The Department of Work & Pensions, the Financial Conduct Authority and The Pensions Regulator have proposed key changes to the new value for money (VFM) framework for workplace pension schemes, following industry feedback.
Performance assessments will now follow a four-point ratings system, designed to more clearly identify top performers. The previous ‘red, amber, green’ traffic light rating system will be extended to show dark green for ‘strong performance’, l ight green for ‘good value’ with amber to indicate improvement is needed, and red to show poor value.
The regulators said this is in response to industry feel and to make comparisons between scheme performance clearer.
There had been fears that trustees or IGCs may be reluctant to award an ‘amber’ rating as this would potentially close them to new business, leading to a herding of green rating – which would essentially be meaningless.
The regulators are also proposing that these tests will not solely be made against backwards-looking investment performance metrics. The FCA said it was proposing to introduce forward-looking metrics which would be considered alongside past-performance as part of this VFM assessment.
Another major change is that trustees and IGCs will no longer be required to compare their workplace scheme against three other arrangements. This had led to concerns that some schemes may cherry pick their comparison to avoid ‘amber’ or ‘red’ ratings.
The consolation document on these new proposals says: “We now propose that arrangements be compared against a much wider commercial comparator group.” It adds that this will be enabled by a “central VFM database into which all arrangement data would be entered for the purpose of data quality, comparison and publication.”
The document also proposed using a standardised member survey to assess administrative and engagement metrics. The FCA and DWP said that further engagement with the industry is required to ensure these metrics work as intended, so further details on this are no include in this current consultation document.
Releasing the consultation document on these latest proposals, the regulators said the proposals aim to make it clearer how pensions perform, what they cost and what quality of service is provided.
When looking at setting up a performance tests the consultation also acknowledges that many schemes are currently evolving their investment approach – typically to include higher-charging private market assets, which could impact short-term performance, although with the aim of better diversification and driving longer-term value creation.
However it says the assessment process it proposes is designed to drive a “genuine focus” on long-term value generation. It adds that this assessment on value will require “nuanced judgments from Independent Governance Committees (IGCs) and trustees, based on open, transparent, comparative data.”
The new framework also sets out stronger governance, with clear expectations laid out for both trustees and providers. IT also details the steps trustees and IGCs must take when schemes are not giving members good value. This can include coding schemes to new business and moving members into better-performing arrangements.
Announcing this consultation — which runs until 8 March — the Minister for Pensions, Torsten Bell says: “It is simply too difficult for people to know whether their pension savings are working for them. That’s not right when we’re talking about something as important as people’s security in retirement.

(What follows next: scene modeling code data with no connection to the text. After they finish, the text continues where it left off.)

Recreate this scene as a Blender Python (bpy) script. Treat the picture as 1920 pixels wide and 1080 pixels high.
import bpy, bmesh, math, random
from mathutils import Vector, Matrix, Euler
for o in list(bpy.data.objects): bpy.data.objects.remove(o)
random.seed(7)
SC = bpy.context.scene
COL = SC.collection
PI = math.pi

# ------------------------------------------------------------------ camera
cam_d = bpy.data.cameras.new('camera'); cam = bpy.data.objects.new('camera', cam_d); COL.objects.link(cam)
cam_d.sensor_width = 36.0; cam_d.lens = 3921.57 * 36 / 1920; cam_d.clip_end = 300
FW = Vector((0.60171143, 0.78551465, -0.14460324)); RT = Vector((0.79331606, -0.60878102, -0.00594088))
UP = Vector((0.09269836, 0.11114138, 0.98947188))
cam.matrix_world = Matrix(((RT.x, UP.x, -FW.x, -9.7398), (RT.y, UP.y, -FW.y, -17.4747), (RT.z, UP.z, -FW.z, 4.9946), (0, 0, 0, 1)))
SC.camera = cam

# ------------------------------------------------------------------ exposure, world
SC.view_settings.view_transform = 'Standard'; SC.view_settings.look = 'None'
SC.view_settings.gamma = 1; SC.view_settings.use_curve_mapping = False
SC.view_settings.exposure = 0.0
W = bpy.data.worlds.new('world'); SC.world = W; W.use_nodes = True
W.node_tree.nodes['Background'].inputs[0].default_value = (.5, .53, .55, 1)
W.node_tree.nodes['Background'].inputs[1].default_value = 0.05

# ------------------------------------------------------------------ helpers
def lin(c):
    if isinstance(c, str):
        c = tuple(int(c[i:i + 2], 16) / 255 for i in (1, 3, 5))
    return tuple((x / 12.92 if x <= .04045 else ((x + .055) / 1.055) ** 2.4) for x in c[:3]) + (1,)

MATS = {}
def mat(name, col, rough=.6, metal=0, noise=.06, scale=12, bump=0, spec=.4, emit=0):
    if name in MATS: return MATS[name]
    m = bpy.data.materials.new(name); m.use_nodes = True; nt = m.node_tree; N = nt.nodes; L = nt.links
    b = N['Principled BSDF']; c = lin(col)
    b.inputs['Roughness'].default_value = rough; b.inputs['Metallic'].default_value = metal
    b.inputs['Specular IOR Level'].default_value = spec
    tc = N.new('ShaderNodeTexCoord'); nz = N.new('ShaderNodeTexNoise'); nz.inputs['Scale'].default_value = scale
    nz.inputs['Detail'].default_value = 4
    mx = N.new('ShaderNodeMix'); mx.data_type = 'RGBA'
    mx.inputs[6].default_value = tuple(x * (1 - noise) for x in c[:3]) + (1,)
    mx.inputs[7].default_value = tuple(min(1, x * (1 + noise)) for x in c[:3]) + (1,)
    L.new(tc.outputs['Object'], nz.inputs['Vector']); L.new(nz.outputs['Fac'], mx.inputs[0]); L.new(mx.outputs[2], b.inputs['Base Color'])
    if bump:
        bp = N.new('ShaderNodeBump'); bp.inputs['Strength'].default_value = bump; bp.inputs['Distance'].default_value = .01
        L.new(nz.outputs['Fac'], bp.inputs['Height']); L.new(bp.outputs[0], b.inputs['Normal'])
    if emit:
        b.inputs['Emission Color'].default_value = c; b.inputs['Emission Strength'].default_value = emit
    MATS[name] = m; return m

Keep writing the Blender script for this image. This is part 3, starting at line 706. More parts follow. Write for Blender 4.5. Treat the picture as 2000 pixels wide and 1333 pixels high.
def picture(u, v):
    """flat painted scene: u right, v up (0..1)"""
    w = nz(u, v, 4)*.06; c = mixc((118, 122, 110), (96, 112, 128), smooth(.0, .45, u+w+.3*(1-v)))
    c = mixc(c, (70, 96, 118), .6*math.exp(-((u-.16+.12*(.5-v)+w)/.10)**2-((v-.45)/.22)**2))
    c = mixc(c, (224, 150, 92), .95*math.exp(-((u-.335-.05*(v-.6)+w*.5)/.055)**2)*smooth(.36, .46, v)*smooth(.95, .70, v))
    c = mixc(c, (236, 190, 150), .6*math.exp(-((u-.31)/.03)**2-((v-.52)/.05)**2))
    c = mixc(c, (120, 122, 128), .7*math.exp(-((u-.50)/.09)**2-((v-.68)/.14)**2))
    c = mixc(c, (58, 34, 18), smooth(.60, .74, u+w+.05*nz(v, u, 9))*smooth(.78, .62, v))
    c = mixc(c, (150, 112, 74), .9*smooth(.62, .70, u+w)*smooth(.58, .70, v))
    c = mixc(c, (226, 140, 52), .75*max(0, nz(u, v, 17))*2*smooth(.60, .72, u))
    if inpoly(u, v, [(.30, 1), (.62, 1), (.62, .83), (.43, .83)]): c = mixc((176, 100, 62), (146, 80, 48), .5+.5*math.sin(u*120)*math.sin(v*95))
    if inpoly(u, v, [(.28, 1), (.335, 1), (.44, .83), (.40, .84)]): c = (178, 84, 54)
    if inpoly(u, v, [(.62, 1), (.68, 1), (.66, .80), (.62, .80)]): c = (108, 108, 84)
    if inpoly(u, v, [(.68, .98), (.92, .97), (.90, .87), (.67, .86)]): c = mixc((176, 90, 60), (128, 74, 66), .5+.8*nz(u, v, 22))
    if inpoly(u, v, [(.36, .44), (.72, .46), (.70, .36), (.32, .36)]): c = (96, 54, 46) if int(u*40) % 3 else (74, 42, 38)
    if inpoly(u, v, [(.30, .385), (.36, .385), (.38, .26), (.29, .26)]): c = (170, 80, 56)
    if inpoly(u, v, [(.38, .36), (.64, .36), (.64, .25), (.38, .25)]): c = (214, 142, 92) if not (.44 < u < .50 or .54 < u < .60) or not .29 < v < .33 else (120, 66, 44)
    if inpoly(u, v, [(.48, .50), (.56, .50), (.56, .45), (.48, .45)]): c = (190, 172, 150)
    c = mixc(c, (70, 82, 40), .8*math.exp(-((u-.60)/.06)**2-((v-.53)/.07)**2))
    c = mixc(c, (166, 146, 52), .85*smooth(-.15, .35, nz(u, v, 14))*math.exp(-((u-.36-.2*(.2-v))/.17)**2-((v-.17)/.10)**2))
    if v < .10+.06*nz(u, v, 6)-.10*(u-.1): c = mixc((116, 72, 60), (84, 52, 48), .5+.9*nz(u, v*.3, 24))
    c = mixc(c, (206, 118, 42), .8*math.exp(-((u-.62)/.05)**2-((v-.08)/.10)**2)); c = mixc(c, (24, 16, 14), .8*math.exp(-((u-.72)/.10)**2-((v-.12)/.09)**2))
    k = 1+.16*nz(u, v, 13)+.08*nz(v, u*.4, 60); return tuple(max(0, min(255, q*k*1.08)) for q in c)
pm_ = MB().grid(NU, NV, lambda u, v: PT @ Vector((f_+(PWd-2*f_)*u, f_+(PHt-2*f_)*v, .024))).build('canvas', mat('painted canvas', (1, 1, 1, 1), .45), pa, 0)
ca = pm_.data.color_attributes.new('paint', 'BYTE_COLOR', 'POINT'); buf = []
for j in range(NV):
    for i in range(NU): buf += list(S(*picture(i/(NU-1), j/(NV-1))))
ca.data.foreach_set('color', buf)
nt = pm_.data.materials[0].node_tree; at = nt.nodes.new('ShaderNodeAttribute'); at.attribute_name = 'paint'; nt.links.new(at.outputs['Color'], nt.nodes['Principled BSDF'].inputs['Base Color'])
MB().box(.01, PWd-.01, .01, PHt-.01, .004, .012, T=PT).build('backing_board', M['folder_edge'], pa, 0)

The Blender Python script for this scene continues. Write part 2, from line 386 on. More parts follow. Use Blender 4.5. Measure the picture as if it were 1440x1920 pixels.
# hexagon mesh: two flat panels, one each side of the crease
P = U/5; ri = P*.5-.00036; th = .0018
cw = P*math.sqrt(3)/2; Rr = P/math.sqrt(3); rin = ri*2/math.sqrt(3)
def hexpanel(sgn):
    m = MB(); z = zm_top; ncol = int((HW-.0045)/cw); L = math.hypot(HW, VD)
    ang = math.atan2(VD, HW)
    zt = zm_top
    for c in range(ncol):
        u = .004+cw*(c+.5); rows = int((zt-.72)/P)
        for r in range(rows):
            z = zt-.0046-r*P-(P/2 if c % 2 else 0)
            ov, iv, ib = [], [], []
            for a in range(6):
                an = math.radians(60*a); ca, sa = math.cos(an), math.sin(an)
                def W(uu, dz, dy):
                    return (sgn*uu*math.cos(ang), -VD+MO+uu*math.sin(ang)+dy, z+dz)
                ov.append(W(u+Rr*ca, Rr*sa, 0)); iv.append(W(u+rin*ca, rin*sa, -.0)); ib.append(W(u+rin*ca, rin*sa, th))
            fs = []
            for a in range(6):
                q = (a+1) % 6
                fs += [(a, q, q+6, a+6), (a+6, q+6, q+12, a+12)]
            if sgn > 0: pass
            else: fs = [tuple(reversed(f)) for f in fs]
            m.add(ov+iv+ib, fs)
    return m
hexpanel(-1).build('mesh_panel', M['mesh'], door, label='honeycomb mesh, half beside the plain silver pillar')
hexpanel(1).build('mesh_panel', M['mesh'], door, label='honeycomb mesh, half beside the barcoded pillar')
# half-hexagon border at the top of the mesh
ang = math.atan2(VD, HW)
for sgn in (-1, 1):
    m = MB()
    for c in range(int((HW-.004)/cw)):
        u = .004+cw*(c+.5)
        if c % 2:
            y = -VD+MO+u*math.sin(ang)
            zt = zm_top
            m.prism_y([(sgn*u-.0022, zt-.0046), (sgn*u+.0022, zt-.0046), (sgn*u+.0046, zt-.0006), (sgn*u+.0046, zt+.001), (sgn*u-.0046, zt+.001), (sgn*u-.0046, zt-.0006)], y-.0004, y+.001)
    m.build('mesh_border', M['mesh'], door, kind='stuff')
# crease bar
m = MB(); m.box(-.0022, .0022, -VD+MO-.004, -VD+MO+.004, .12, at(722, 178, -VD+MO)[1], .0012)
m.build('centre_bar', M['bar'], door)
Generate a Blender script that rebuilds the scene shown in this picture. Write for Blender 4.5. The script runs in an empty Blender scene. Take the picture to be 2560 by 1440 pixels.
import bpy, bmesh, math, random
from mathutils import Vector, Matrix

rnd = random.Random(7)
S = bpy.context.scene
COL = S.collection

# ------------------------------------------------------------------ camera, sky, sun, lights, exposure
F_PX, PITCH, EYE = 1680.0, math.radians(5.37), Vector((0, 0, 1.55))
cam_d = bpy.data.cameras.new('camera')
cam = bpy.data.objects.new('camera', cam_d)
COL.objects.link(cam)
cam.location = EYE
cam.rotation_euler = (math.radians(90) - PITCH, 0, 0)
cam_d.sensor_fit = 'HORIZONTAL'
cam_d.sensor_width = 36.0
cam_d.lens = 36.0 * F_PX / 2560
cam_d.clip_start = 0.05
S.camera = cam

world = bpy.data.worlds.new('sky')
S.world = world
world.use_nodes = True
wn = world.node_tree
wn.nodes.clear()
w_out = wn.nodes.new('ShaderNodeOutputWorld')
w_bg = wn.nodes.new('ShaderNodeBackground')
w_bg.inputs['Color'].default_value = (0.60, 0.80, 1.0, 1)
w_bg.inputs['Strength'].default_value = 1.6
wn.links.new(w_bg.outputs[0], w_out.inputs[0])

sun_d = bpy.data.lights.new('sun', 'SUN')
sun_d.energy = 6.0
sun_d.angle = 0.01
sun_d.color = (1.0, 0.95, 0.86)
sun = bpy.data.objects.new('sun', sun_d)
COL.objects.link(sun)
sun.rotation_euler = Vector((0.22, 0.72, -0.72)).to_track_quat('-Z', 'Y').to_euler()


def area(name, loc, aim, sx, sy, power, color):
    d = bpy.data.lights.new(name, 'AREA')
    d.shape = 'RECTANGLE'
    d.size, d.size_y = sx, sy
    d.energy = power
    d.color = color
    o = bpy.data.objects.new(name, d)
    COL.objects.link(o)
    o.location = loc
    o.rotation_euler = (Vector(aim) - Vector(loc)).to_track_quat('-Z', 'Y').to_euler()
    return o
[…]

“These proposals change that. Pension schemes’ performance will be public with a simple rating system. In future, savers will know if they are getting a good return or not.
“This is about being straight with people and making sure people’s savings work as hard as they did to earn them.”
FCA deputy chief executive, Sarah Pritchard adds: “Good value isn’t just about low costs – it’s about strong performance, good service, and transparency. We want to see a focus on value. By working with government and The Pensions Regulator, we will help secure better returns for pension savers.”
TPR chief executive, Nausicaa Delfas, said:”Millions of people rely on pension income to support them through later life. We have to make sure they get value for their money. This framework will empower decision-makers to either improve their scheme or consolidate out of the market. We want to hear the views of trustees to make sure we get this right and help transform pension saving for millions.”